After the coffee break, the second tranche of papers widened the range of possibilities, of exhibitions, venues and definitions. Gareth Williams, Senior Tutor in Design Products at the RCA, pointed to how design has been co-opted by government (by no means unwillingly) in order to promote the UK as a creative hub, to attract industry, investment, students and tourists. The ‘soft power’ of design diplomacy was explored from the early days of “Cool Britannia” to the Shanghai Expo and London 2012.

Damon Taylor (Technical University Delft) homed in on two exhibitions of Design Art (one of which, “Telling Tales”, was curated by Gareth Williams when a Curator of Furniture at the V&A). By comparing the venues and display of these concurrent exhibitions, which also shared certain exhibits, Taylor worked through his initial problems with the “staginess” of Telling Tales, to acknowledge that instead of the anonymity of the “white cube”, Design Art exhibits fare better within a contextualising installation, which makes reference to the narratives users might bring to objects.

Adopting the nomenclature of “speculative design”, Gillian Russell (RCA and Kingston University) introduced her research into the curation and display of initiatives by contemporary product designers within gallery environments. Russell’s case studies focused on immersive environments and exhibitions that demonstrate design as a process and the museum as a space of production.

The discussion questioned how design might prompt dialogue and participation within the museum, in order to create a better understanding of culture, society and consumerism “at the end of Capitalism”. Through close examination of our environment and the everyday objects that surround us, perhaps we may all participate in the design process.

Back after lunch, the final tranche of papers examined interpretation and education within the museum. Virginia Lucarelli (INDACO, Politecnico di Milano) introduced her PhD research case study, Milan’s dynamic Triennale Design Museum. The unique strategy was to build a design museum from scratch without a “warehoused” permanent collection, but with annual themed exhibitions, the result of close collaboration between guest curators and exhibition designers.

Head of Education at London’s Design Museum, Helen Charman, presented research findings into how to represent design (rather than connoisseurship) to museum visitors. By utilising diverse media alongside objects, the visitor becomes an active viewer and learner, and gains an understanding into the various stages of planning and production that constitute design.

A designer-maker engaged in researching and instigating interactive museum displays, Jason Cleverly (Falmouth University), brought a wealth of practical experience and observational insights to the question, just what do people do in museums?
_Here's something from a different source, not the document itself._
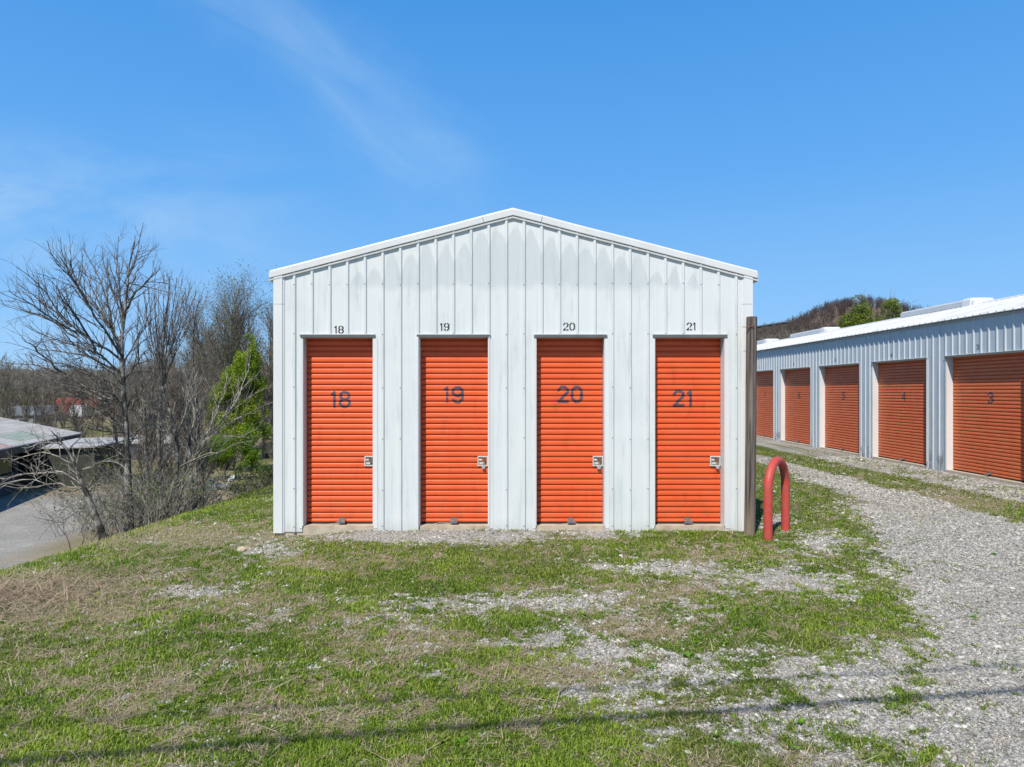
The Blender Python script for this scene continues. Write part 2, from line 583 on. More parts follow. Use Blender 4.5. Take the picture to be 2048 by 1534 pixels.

Noisy play, subverting the mise en scene, (literally) pushing the boundaries of displays and exhibits, delivering that elusive double whammy of entertainment and education.

During the final discussion it was agreed that together the curator, designer and visitor “make meaning” within the museum. And, that both exhibition design and design exhibitions are particularly good at prompting diverse “ways of looking” and multiple voices telling many narratives.

With a selection of papers that showed up the many approaches to this developing subject area, and subsequent discussions that revealed much common ground, the “Design Objects and the Museum” session contained both theory and practice, questions and answers.